Can traditional advertising spaces and public voices coexist, as Kothari suggests? Or are we talking about an awkward bedfellowship that will only further expand those advertising spaces?

“Spacing Magazine’s track record is pretty good in terms of their understanding of community issues,” Kothari acknowledges, “so if they’re on board, there’s obviously integrity with it.”

That said, he’s concerned about the criteria for rejection and how the “love letters” will be judged.

The call for submissions explains in plain language: “We can’t include letters that violate the Canadian Human Rights Act,” Spacing says, or “are libelous or slanderous, give out personal information or include profanity.” In other words, don’t smear anyone or throw oppressive language around like confetti and things will be fine.

But what about critical messages, Kothari asks? “Comments that are challenging the status quo or the billboard industry or the companies – will those get shivved?”

Blackett dismisses the suggestion that some shadowy cabal will sanitize the dialogue. “We’re happy to have more critical [love letters] up there,” he says. And if there’s any backroom confabulation between Spacing and Pattison, it will centre on which billboards to use, he says. It won’t decide the content of the messages.

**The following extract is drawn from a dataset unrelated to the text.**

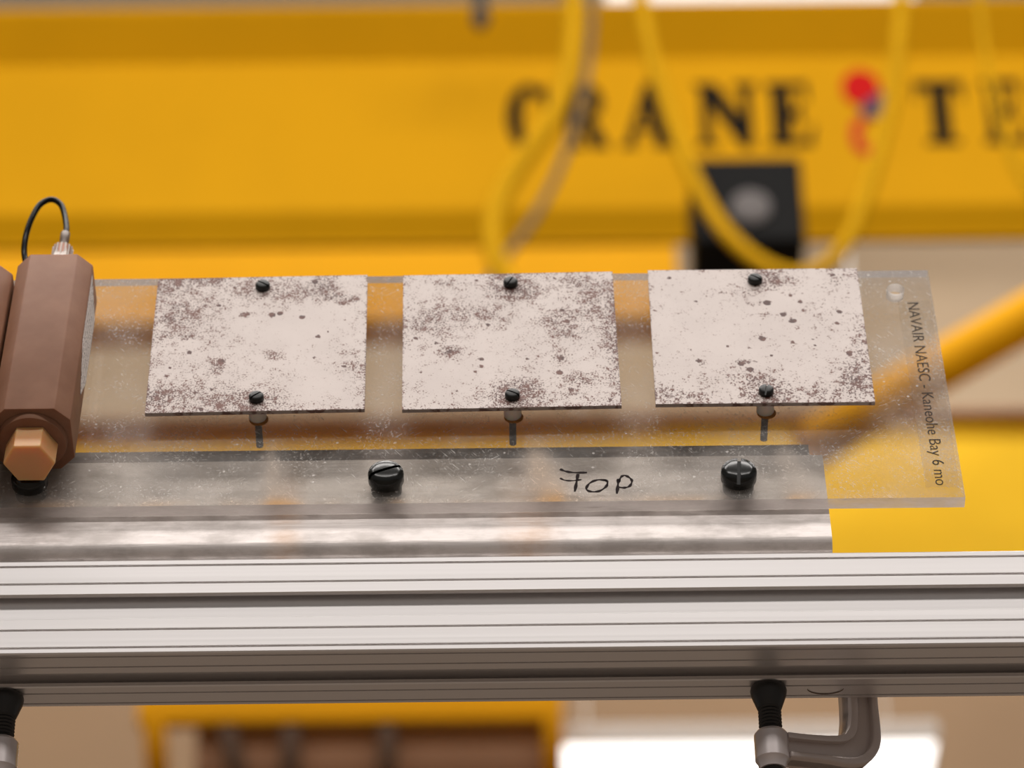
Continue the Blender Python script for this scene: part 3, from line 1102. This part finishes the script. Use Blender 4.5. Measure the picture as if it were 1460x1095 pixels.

For example, love letters will not be seen on billboards along the Gardiner, where they might be a potentially dangerous distraction for drivers. Further, he says, when Pattison suggests billboards to use, Spacing will consult “public space advocates to make sure none of them are illegal.”

Nevertheless, many of those same public space advocates seem unconvinced.

“Yeah, I know about it,” says Rami Tabello, a key activist in the fight against illegal billboards. “I’m not sure I have any real thoughts about [it]. A little disappointed in Spacing itself, but it’s their call.”